Reproduce, character for character, the lines below from the first through the one with "SC = bpy.context.scene". Leave pictures out.
##### PROVIDED DATA #####
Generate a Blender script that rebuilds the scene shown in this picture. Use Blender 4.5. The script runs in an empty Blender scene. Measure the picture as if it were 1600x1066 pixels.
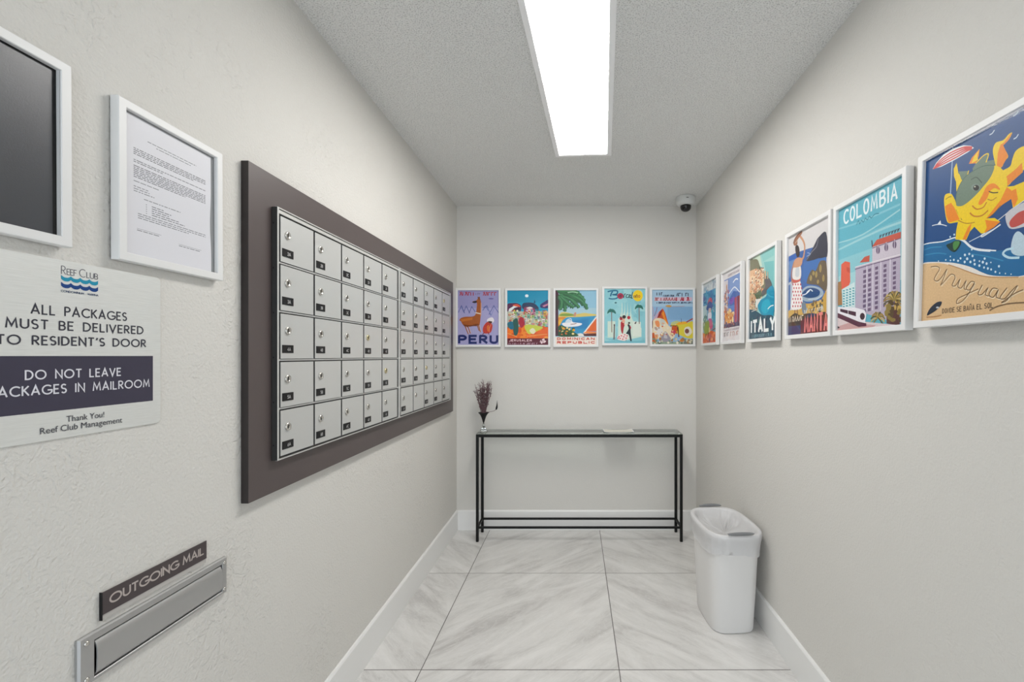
import bpy, bmesh, math, random
from mathutils import Vector, Matrix
from mathutils.geometry import tessellate_polygon
R = math.radians
PI = math.pi
SC = bpy.context.scene

# ------------------------------------------------------------------ camera
CAM_Z = 1.32
cam_data = bpy.data.cameras.new('camera')
cam = bpy.data.objects.new('camera', cam_data)
SC.collection.objects.link(cam)
cam_data.sensor_width = 36.0
cam_data.lens = 700.0 / 1600.0 * 36.0
cam_data.shift_x = -99.0 / 1600.0
cam_data.shift_y = 23.0 / 1600.0
cam_data.clip_start = 0.02
cam.location = (0, 0, CAM_Z)
cam.rotation_euler = (R(90), 0, 0)
SC.camera = cam

# ------------------------------------------------------------------ world, exposure
world = bpy.data.worlds.new('daylight')
SC.world = world
world.use_nodes = True
bg = world.node_tree.nodes['Background']
bg.inputs[0].default_value = (0.84, 0.92, 1.0, 1)
WORLD_STRENGTH = 2.3
bg.inputs[1].default_value = WORLD_STRENGTH
LAMP_STRENGTH = 24.5
SC.view_settings.view_transform = 'Standard'
SC.view_settings.look = 'None'
SC.view_settings.gamma = 1.0
SC.view_settings.exposure = 0.0
SC.view_settings.use_curve_mapping = False
SC.cycles.use_denoising = True
SC.cycles.max_bounces = 12
SC.cycles.diffuse_bounces = 7
SC.cycles.glossy_bounces = 6
SC.cycles.transmission_bounces = 8
SC.cycles.transparent_max_bounces = 12
SC.cycles.caustics_reflective = True
SC.cycles.caustics_refractive = True
SC.cycles.blur_glossy = 0.2
SC.cycles.sample_clamp_indirect = 20.0

# room extents (metres): x to the right, y away from the camera, z up
XL, XR, YB, YF, ZC = -0.901, 0.916, 3.40, -1.40, 2.457

# ------------------------------------------------------------------ helpers
def lin(h):
    h = h.lstrip('#')
    out = []
    for i in (0, 2, 4):
        c = int(h[i:i+2], 16) / 255.0
        out.append(c / 12.92 if c <= 0.04045 else ((c + 0.055) / 1.055) ** 2.4)
    return out

def mat(name, col, rough=0.5, metal=0.0, spec=0.5, **kw):
    m = bpy.data.materials.new(name)
    m.use_nodes = True
    b = m.node_tree.nodes['Principled BSDF']
    b.inputs['Base Color'].default_value = (*col[:3], 1)
    b.inputs['Roughness'].default_value = rough
    b.inputs['Metallic'].default_value = metal
    b.inputs['Specular IOR Level'].default_value = spec
    for k, v in kw.items():
        b.inputs[k.replace('_', ' ')].default_value = v
    return m

def nodes(m):
    nt = m.node_tree
    return nt, nt.nodes, nt.links, nt.nodes['Principled BSDF']

def add_bump(m, scale, strength, dist=0.002, detail=4, rough=0.6, stretch=(1, 1, 1), kind='noise'):
    nt, N, L, b = nodes(m)
    tc = N.new('ShaderNodeTexCoord'); mp = N.new('ShaderNodeMapping')
    mp.inputs['Scale'].default_value = stretch
    L.new(tc.outputs['Object'], mp.inputs['Vector'])
    if kind == 'noise':
        t = N.new('ShaderNodeTexNoise'); t.inputs['Detail'].default_value = detail
        t.inputs['Roughness'].default_value = rough
    else:
        t = N.new('ShaderNodeTexVoronoi')
    t.inputs['Scale'].default_value = scale
    L.new(mp.outputs[0], t.inputs['Vector'])
    bp = N.new('ShaderNodeBump')
    bp.inputs['Strength'].default_value = strength
    bp.inputs['Distance'].default_value = dist
    L.new(t.outputs[0], bp.inputs['Height'])
    L.new(bp.outputs[0], b.inputs['Normal'])
    return t, bp, mp

def link(o, parent=None):
    SC.collection.objects.link(o)
    if parent is not None:
        o.parent = parent
    return o

def tag(o, label=None, cat=None, group=None, kind=None):
    if label: o['label'] = label
    if cat: o['category'] = cat
    if group: o['group'] = group
    if kind: o['kind'] = kind
    return o

def thing(name, label, cat, loc, rot=(0, 0, 0), group=None):
    o = bpy.data.objects.new(name, None)
    o.empty_display_size = 0.05
    link(o)
    o.location = loc
    o.rotation_euler = rot
    return tag(o, label, cat, group)

class MB:
    """collects shapes, then links them as one mesh object"""
    def __init__(self):
        self.bm = bmesh.new()
        self.mats = []
        self.mi = 0
    def use(self, m):
        if m not in self.mats:
            self.mats.append(m)
        self.mi = self.mats.index(m)
        return self
    def _mark(self, faces):
        for f in faces:
            f.material_index = self.mi
    def box(self, x0, y0, z0, x1, y1, z1, bev=0.0, seg=2, M=None):
        vs = [self.bm.verts.new(p) for p in ((x0,y0,z0),(x1,y0,z0),(x1,y1,z0),(x0,y1,z0),(x0,y0,z1),(x1,y0,z1),(x1,y1,z1),(x0,y1,z1))]
        fs = [self.bm.faces.new([vs[i] for i in q]) for q in ((3,2,1,0),(4,5,6,7),(0,1,5,4),(1,2,6,5),(2,3,7,6),(3,0,4,7))]
        if bev > 0:
            es = list({e for f in fs for e in f.edges})
            r = bmesh.ops.bevel(self.bm, geom=es, offset=bev, segments=seg, affect='EDGES', profile=0.6)
            fs = list({f for v in r['verts'] for f in v.link_faces} | set(f for f in fs if f.is_valid))
        self._mark(fs)
        if M is not None:
            bmesh.ops.transform(self.bm, matrix=M, verts=list({v for f in fs for v in f.verts}))
        return self
    def lathe(self, prof, seg=32, c=(0, 0, 0), axis='z', a0=0.0, a1=2*PI, smooth=True):
        full = abs(a1 - a0 - 2*PI) < 1e-6
        n = seg if full else seg + 1
        rings = []
        for r, h in prof:
            ring = []
            for i in range(n):
                a = a0 + (a1 - a0) * i / seg
                if axis == 'z': p = (c[0] + r*math.cos(a), c[1] + r*math.sin(a), c[2] + h)
                elif axis == 'y': p = (c[0] + r*math.cos(a), c[1] + h, c[2] + r*math.sin(a))
                else: p = (c[0] + h, c[1] + r*math.cos(a), c[2] + r*math.sin(a))
                ring.append(self.bm.verts.new(p))
            rings.append(ring)
        fs = []
        for a, b in zip(rings, rings[1:]):
            for i in range(n if full else n - 1):
                j = (i + 1) % n
                fs.append(self.bm.faces.new((a[i], a[j], b[j], b[i])))
        for f in fs: f.smooth = smooth
        if full:
            for ring, (r, h) in ((rings[0], prof[0]), (rings[-1], prof[-1])):
                if r > 1e-5:
                    try: fs.append(self.bm.faces.new(ring))
                    except ValueError: pass
        self._mark(fs)
        return self
    def rings(self, rings, cap0=True, cap1=True, smooth=True, closed=True):
        rv = [[self.bm.verts.new(p) for p in r] for r in rings]
        fs = []
        n = len(rv[0])
        for a, b in zip(rv, rv[1:]):
            for i in range(n if closed else n - 1):
                j = (i + 1) % n
                f = self.bm.faces.new((a[i], a[j], b[j], b[i])); f.smooth = smooth; fs.append(f)
        if cap0: fs.append(self.bm.faces.new(rv[0][::-1]))
        if cap1: fs.append(self.bm.faces.new(rv[-1]))
        self._mark(fs)
        return self
    def tube(self, pts, rad, seg=8, cap=True):
        pts = [Vector(p) for p in pts]
        rads = rad if isinstance(rad, (list, tuple)) else [rad] * len(pts)
        rings = []
        up = Vector((0.13, 0.31, 0.94)).normalized()
        for i, p in enumerate(pts):
            d = (pts[min(i+1, len(pts)-1)] - pts[max(i-1, 0)]).normalized()
            if abs(d.dot(up)) > 0.97: up = Vector((1, 0.1, 0)).normalized()
            u = d.cross(up).normalized(); v = d.cross(u).normalized()
            rings.append([p + (u*math.cos(2*PI*k/seg) + v*math.sin(2*PI*k/seg)) * rads[i] for k in range(seg)])
        return self.rings(rings, cap, cap)
    def blob(self, c, r, sub=1, sc=(1, 1, 1)):
        q = bmesh.ops.create_icosphere(self.bm, subdivisions=sub, radius=r, matrix=Matrix.Translation(c) @ Matrix.Diagonal((*sc, 1)))
        fs = list({f for v in q['verts'] for f in v.link_faces})
        for f in fs: f.smooth = True
        self._mark(fs)
        return self
    def build(self, name, m=None, parent=None, loc=None, rot=None, wn=False):
        me = bpy.data.meshes.new(name)
        bmesh.ops.recalc_face_normals(self.bm, faces=self.bm.faces[:])
        self.bm.to_mesh(me); self.bm.free()
        for q in (self.mats or [m]): me.materials.append(q)
        o = bpy.data.objects.new(name, me)
        link(o, parent)
        if loc is not None: o.location = loc
        if rot is not None: o.rotation_euler = rot
        return o

# ------------------------------------------------------------------ lettering: a monoline alphabet
def arc(cx, cy, rx, ry, a0, a1, n=12):
    return [(cx + rx*math.cos(R(a0 + (a1-a0)*i/n)), cy + ry*math.sin(R(a0 + (a1-a0)*i/n))) for i in range(n+1)]
GL = {
 'A': (.72, [[(0,0),(.36,1),(.72,0)], [(.11,.3),(.61,.3)]]),
 'B': (.52, [[(0,0),(0,1)], [(.02,1)] + arc(.24,.76,.24,.24,90,-90) + [(.02,.52)], [(.2,.52)] + arc(.26,.26,.26,.26,90,-90) + [(.02,0)]]),
 'C': (.78, [arc(.5,.5,.5,.5,50,310,18)]),
 'D': (.68, [[(0,0),(0,1),(.2,1)] + arc(.2,.5,.48,.5,90,-90,16) + [(0,0)]]),
 'E': (.46, [[(.46,1),(0,1),(0,0),(.46,0)], [(0,.52),(.4,.52)]]),
 'F': (.46, [[(.46,1),(0,1),(0,0)], [(0,.52),(.4,.52)]]),
 'G': (.86, [arc(.5,.5,.5,.5,50,330,18) + [(.93,.45),(.55,.45)]]),
 'H': (.62, [[(0,0),(0,1)], [(.62,0),(.62,1)], [(0,.5),(.62,.5)]]),
 'I': (.0, [[(0,0),(0,1)]]),
 'J': (.36, [[(.36,1),(.36,.2)] + arc(.18,.2,.18,.2,0,-170,8)]),
 'K': (.55, [[(0,0),(0,1)], [(.53,1),(0,.42)], [(.14,.56),(.56,0)]]),
 'L': (.44, [[(0,1),(0,0),(.44,0)]]),
 'M': (.84, [[(0,0),(.1,1),(.42,.2),(.74,1),(.84,0)]]),
 'N': (.66, [[(0,0),(0,1),(.66,0),(.66,1)]]),
 'Ñ': (.66, [[(0,0),(0,1),(.66,0),(.66,1)], [(.1,1.2),(.28,1.28),(.4,1.18),(.58,1.26)]]),
 'O': (1.0, [arc(.5,.5,.5,.5,0,360,24)]),
 'P': (.5, [[(0,0),(0,1)], [(.02,1)] + arc(.24,.74,.26,.26,90,-90) + [(.02,.48)]]),
 'Q': (1.0, [arc(.5,.5,.5,.5,0,360,24), [(.6,.3),(.95,-.02)]]),
 'R': (.54, [[(0,0),(0,1)], [(.02,1)] + arc(.24,.74,.26,.26,90,-90) + [(.02,.48)], [(.2,.48),(.54,0)]]),
 'S': (.48, [arc(.24,.75,.23,.25,40,270,12) + arc(.24,.25,.24,.25,90,-140,12)]),
 'T': (.56, [[(0,1),(.56,1)], [(.28,1),(.28,0)]]),
 'U': (.62, [[(0,1),(0,.31)] + arc(.31,.31,.31,.31,180,360,12) + [(.62,1)]]),
 'V': (.68, [[(0,1),(.34,0),(.68,1)]]),
 'W': (1.0, [[(0,1),(.25,0),(.5,.9),(.75,0),(1,1)]]),
 'X': (.6, [[(0,0),(.6,1)], [(0,1),(.6,0)]]),
 'Y': (.62, [[(0,1),(.31,.46),(.62,1)], [(.31,.46),(.31,0)]]),
 'Z': (.58, [[(0,1),(.58,1),(0,0),(.58,0)]]),
 '1': (.3, [[(.05,.8),(.25,1),(.25,0)]]),
 '2': (.5, [arc(.25,.72,.25,.28,170,-30,12) + [(0,0),(.5,0)]]),
 '3': (.5, [arc(.24,.75,.23,.25,150,-90,12) + arc(.24,.25,.25,.26,90,-150,12)]),
 '4': (.55, [[(.42,0),(.42,1),(0,.3),(.55,.3)]]),
 '5': (.5, [[(.45,1),(.08,1),(.05,.55)] + arc(.22,.31,.28,.31,120,-140,14)]),
 '6': (.5, [[(.4,1),(.06,.45)] + arc(.25,.28,.25,.28,150,-210,18)]),
 "'": (.1, [[(.08,1),(.02,.78)]]),
 '-': (.2, [[(.05,.4),(.15,.4)]]),
}
def text_strokes(s, gap=.22, space=.5, even=0):
    """-> polylines in cap heights, total width"""
    x, out = 0.0, []
    for ch in s:
        if ch == ' ':
            x += space; continue
        w, ls = GL[ch]
        if even and w > .25:      # all letters of one width
            k = even*(1.2 if ch in 'MW' else 1)/w; w *= k; ls = [[(px*k, py) for px, py in l] for l in ls]
        for l in ls: out.append([(x + px, py) for px, py in l])
        x += w + gap
    return out, x - gap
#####
▶ [COMPLETED EXERCISE]
Generate a Blender script that rebuilds the scene shown in this picture. Use Blender 4.5. The script runs in an empty Blender scene. Measure the picture as if it were 1600x1066 pixels.
import bpy, bmesh, math, random
from mathutils import Vector, Matrix
from mathutils.geometry import tessellate_polygon
R = math.radians
PI = math.pi
SC = bpy.context.scene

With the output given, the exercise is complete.